In the past, I had three screens to work with, but one was on my left in the form of an iMac and the other on my right in the form of a Windows all-in-one. But I was constantly pivoting my chair in multiple directions. Now I have the three key apps all on a single screen; it has helped speed up my work processes and is easy on my eyes and posture.

But Dell has decided to up the ante, and I must confess I am really enamored of its 43-inch, 4K multi-client monitor, the P4317Q. The target audience for this device is traders who can quickly focus on content from any one of four connected clients and zoom into the full screen. The enhanced Dell Display Manager enables higher productivity through side-by-side or quad-screen viewing of, say, spreadsheets, financial models, and the latest stock performance.

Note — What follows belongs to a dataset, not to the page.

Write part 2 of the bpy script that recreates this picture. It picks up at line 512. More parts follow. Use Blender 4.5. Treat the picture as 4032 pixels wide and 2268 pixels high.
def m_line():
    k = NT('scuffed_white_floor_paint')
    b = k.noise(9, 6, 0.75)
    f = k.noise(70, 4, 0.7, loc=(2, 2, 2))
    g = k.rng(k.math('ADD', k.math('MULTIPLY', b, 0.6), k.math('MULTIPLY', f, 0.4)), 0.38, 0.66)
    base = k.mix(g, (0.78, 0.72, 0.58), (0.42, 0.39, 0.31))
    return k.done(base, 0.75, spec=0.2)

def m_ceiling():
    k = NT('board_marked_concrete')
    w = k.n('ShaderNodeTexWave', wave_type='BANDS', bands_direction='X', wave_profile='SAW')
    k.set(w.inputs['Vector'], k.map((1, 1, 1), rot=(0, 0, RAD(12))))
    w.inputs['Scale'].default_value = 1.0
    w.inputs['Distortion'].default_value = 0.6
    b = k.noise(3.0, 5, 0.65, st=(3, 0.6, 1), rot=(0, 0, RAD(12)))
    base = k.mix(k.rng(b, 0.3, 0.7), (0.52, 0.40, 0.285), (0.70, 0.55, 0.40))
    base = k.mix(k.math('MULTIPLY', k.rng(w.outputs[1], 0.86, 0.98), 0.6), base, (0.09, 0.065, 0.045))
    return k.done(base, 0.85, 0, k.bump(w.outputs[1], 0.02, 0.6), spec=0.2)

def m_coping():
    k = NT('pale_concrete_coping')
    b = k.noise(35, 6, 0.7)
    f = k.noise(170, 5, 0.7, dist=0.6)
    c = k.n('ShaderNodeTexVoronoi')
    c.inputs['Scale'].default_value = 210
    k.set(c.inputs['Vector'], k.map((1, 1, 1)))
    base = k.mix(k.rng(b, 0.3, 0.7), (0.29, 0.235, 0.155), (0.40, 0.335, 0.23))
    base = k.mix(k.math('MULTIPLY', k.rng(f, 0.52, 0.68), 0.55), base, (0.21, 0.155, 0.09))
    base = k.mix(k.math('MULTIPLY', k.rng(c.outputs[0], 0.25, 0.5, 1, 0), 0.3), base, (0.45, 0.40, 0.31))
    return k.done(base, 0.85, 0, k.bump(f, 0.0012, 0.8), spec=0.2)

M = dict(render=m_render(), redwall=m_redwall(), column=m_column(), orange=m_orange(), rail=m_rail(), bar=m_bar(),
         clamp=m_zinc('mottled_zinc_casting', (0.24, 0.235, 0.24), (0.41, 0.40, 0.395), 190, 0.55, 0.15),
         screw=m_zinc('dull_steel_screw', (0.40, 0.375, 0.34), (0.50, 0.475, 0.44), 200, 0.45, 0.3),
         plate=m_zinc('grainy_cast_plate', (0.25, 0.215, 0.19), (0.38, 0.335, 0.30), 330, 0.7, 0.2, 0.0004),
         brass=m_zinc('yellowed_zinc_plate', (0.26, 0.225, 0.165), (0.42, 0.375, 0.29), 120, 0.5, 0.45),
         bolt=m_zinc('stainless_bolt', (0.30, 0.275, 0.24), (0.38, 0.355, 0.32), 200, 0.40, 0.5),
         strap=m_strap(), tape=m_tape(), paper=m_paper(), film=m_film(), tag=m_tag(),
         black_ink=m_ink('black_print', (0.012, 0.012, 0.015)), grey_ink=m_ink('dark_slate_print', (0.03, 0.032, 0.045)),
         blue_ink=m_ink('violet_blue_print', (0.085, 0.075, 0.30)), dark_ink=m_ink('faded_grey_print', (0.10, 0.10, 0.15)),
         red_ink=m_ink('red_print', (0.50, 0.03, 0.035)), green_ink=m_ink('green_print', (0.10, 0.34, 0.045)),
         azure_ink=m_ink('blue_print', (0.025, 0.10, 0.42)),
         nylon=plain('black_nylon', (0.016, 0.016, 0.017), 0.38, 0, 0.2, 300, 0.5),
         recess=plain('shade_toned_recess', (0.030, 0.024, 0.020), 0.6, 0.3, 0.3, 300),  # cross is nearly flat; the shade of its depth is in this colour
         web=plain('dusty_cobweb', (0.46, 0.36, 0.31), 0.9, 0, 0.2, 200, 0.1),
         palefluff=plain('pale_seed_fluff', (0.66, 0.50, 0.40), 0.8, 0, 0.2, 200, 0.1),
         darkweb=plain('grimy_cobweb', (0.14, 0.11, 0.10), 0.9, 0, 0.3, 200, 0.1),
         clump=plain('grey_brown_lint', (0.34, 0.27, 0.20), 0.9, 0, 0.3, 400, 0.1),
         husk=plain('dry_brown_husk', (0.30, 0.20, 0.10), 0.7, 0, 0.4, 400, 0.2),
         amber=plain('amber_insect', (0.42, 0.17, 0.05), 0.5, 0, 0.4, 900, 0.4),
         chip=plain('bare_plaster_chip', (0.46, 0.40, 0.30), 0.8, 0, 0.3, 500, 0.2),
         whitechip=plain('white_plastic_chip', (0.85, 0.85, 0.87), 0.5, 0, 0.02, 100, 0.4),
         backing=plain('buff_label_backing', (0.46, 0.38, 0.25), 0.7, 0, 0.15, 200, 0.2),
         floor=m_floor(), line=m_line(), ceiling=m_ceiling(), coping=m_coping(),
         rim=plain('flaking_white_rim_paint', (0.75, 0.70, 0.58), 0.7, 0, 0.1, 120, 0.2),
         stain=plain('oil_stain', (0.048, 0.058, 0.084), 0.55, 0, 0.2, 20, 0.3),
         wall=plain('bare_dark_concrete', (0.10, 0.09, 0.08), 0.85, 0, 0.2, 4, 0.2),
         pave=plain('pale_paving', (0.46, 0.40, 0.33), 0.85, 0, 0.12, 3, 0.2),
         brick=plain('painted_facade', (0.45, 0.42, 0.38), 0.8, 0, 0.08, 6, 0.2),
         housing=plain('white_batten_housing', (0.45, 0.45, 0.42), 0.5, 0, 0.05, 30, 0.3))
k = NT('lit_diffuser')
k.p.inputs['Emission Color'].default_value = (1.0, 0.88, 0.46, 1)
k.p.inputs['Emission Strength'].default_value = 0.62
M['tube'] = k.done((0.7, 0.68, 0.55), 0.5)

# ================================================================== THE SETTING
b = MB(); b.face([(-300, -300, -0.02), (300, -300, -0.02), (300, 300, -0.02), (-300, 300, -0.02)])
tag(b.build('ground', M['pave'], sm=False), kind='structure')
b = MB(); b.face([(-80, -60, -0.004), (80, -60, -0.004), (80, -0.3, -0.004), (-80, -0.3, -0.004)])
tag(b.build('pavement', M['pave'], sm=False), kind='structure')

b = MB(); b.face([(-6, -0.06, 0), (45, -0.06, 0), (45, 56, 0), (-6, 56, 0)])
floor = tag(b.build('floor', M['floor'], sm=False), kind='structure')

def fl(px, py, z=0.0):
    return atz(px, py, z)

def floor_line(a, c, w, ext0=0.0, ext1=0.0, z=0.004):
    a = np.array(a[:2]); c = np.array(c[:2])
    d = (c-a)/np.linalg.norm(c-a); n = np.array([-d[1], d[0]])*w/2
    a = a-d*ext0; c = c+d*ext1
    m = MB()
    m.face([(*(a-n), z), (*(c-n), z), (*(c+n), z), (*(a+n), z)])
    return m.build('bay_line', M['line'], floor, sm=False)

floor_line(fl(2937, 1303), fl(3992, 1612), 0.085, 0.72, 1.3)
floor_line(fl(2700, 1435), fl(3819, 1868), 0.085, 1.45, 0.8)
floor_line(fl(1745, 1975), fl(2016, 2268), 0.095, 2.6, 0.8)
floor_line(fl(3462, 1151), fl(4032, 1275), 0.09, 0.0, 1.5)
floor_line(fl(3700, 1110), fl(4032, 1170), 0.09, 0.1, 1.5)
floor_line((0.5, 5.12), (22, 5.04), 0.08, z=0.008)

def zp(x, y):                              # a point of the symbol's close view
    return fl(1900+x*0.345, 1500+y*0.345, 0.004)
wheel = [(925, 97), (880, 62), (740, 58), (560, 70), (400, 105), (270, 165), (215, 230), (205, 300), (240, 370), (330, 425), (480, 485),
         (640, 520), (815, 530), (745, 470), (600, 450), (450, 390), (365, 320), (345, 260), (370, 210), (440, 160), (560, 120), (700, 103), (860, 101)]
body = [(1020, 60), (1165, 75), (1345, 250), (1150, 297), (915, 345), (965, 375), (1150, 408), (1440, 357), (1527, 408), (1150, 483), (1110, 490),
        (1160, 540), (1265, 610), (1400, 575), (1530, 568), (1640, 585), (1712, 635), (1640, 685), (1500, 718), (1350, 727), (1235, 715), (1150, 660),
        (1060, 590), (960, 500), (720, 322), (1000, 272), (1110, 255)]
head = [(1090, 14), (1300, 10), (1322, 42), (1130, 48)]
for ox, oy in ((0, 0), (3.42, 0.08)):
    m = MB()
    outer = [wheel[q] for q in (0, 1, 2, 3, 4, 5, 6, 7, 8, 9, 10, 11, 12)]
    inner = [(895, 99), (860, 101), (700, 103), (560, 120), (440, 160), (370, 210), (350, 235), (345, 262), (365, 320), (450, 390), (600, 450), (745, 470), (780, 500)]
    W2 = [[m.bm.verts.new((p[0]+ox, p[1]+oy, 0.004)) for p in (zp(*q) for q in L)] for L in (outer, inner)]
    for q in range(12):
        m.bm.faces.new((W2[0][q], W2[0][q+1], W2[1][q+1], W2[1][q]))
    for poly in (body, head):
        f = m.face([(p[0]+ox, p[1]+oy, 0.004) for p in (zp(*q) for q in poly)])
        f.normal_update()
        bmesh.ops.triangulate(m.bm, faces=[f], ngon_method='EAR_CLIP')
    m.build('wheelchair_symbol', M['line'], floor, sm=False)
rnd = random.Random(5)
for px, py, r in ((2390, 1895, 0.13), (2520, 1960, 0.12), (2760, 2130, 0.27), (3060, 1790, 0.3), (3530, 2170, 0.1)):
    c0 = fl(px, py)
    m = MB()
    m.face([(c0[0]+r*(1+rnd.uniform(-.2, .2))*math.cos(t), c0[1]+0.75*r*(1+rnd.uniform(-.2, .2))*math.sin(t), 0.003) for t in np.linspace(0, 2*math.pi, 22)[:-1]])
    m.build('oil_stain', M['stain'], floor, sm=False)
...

The P4317Q is also ideal for software developers who want to view development, test, and production environments from different systems on one display. Developers demand multiple screens for source code reading, and with the P4317Q they can view multiple pages of source code on one screen to easily compare side by side. For instance, user interface (UI) development requires two monitors in order to debug. I would argue that this setup is ideal for those who have very extensive workflows and need to work with three or four documents at the same time, too.

I recently got a demo of this monitor, and the trading app actually split the screen in six smaller screens for real-time monitoring of stock trades as it was getting content from four different client inputs. As you can imagine, this put my creative mind in gear, and it started my technolust juices flowing. Instead of just three screens to work with, I could add four, five, or even six.

A 43-inch monitor is overkill for the normal business user, but after using a 34-inch Dell monitor for about three months now, I can see how some could really benefit from a large curved screen to enhance their workflow processes. I know it has been a boon to my productivity and suspect it could be for others who have relatively complex work styles as well.